Esta é um postura infantil que todos nós experimentamos em algum momento da vida. A armadilha aqui é que muitos ficam presos nesta exigência, sem se dar conta que a imagem que projeta em sua mãe é irreal e até mesmo impossível de ser realizada por ela. Então, para verdadeiramente entrar em contato com a nossa mãe, nós temos que olhar a realidade: ela é um ser humano com talentos e limitações, como a metáfora da luz e da sombra. Ela acertou e irá acertar ainda muitas vezes, mas também errou e poderá errar muito ainda. Se tivermos a capacidade, como filhos pequenos que somos, de liberar nossa mãe das nossas expectativas, iremos experimentar um novo e poderoso vínculo com ela.”.

Via site Ipê Roxo.

Já para Ashleigh, Nova York mostrou o direcionamento da área em que ela realmente se sente feliz em estar inserida como jornalista, mas lidar com situações pessoais dela e às vezes até dos colegas é algo que pode surgir e será preciso lidar com eles de forma profissional.

“Faz parte do processo de crescimento interno lidar com os desafios trazidos pela vida. Às vezes estes desafios surgem em nossa profissão e ambiente de trabalho. Faz parte do nosso caminho mirar na alegria e desejar o prazer, mas a vida continuamente nos mostra que existem outras coisas que também pedem nossa atenção e que nos trazem ensinamentos, mesmo quando eles se apresentam a partir das dificuldades. Encontramos sentido e um caminho pessoal através do nosso papel profissional.

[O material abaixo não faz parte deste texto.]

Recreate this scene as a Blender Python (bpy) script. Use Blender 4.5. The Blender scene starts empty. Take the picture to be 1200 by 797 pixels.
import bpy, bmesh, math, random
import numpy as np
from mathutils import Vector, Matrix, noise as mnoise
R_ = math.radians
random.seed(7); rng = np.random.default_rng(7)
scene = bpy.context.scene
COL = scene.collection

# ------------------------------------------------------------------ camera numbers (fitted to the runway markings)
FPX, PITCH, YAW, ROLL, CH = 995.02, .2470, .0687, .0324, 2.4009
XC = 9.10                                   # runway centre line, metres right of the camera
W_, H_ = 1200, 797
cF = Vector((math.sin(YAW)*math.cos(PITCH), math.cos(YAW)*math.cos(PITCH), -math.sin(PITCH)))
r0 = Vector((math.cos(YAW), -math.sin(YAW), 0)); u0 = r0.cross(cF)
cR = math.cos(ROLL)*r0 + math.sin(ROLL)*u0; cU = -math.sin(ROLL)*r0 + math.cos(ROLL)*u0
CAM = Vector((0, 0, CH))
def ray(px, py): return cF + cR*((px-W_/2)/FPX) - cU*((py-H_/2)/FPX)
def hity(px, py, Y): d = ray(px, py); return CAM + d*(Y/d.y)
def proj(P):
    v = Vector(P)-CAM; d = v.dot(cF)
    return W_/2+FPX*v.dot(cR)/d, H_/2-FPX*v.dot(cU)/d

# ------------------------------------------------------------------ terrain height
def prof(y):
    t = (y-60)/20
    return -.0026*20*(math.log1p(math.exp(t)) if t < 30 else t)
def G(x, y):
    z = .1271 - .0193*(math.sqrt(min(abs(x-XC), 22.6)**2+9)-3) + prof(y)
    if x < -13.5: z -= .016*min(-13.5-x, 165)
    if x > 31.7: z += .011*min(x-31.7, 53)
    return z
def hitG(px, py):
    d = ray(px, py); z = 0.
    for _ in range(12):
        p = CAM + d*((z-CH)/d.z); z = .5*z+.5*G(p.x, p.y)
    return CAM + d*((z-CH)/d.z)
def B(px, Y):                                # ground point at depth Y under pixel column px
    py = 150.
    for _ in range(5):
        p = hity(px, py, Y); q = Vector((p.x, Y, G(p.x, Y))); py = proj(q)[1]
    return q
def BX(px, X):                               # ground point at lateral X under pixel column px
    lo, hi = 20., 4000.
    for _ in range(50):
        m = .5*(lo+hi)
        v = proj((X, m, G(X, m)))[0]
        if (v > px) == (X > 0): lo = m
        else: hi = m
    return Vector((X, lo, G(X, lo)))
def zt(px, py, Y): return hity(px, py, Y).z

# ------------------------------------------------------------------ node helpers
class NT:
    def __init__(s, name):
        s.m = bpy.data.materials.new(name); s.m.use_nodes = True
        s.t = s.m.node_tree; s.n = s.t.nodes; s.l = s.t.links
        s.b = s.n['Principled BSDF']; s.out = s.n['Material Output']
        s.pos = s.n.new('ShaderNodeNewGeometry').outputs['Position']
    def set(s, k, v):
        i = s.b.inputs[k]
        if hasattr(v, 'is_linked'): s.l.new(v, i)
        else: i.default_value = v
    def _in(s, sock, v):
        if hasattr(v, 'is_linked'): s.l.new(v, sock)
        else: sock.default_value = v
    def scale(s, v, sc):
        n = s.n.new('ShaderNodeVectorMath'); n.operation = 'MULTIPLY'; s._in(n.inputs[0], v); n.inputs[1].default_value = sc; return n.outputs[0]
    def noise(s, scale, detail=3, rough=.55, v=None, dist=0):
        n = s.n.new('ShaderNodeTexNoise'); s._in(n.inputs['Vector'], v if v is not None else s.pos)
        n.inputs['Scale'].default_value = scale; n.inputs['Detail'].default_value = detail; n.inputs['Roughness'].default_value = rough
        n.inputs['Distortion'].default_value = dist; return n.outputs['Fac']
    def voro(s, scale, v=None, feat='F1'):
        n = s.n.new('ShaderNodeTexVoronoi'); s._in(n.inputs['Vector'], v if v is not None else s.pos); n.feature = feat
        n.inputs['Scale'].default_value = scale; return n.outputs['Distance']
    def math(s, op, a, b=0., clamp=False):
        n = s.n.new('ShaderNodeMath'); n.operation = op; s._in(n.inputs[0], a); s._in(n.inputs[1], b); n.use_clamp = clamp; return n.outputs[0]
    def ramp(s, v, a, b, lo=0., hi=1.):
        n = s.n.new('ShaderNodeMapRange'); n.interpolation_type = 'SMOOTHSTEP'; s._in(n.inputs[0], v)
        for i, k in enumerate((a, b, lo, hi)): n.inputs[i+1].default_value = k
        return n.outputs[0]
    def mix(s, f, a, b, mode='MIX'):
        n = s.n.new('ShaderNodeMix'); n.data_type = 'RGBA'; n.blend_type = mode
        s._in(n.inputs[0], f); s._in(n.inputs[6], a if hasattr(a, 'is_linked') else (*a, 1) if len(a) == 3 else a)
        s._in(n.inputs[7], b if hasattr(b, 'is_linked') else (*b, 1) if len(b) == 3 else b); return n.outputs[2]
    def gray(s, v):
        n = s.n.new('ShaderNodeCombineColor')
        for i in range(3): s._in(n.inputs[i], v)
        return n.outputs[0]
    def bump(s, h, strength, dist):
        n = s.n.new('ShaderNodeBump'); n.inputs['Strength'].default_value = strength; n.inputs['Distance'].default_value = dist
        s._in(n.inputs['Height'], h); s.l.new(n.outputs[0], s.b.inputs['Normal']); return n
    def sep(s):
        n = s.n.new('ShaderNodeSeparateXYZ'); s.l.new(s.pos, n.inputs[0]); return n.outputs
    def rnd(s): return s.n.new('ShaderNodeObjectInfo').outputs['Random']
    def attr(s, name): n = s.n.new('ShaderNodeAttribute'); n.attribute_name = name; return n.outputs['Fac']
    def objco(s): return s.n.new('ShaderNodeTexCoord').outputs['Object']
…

É a partir dele que conquistamos os recursos financeiros para viver e seguir nosso caminho na vida. O nosso papel profissional também faz parte daquilo que nos nutre, seja exercendo nossas capacidades ou na nossa melhoria contínua daquilo que oferecemos como serviço ao mundo”.

Via site Ipê Roxo.

O filme não é exatamente sobre a viagem em si, mas sobre o que os acontecimentos causam nos personagens com suas consequentes mudanças de visão de suas próprias vidas. A viagem foi um catalizador para que eles descobrissem e vivessem situações que não esperavam. Às vezes alguns anseios de viver diferente são positivos para o crescimento individual das pessoas, gerando ampliação de perspectivas em áreas que podem não caminhar tão harmonicamente da forma como está um determinado relacionamento. Seja o relacionamento amoroso ou familiar, é preciso seguir rumos diferentes com quem se está próximo, ou firmar laços com quem estava longe.

O filme também não é uma obra comercial e que tão pouco terá grande publicidade. É um filminho sessão da tarde “cozy and confort” (confortável e aconchegante) para ver com uma cobertinha, uma chá quentinho e de preferência com uma garoa lá fora batendo na janela. 2 cookies e meio para acompanhar a sessão e o chá.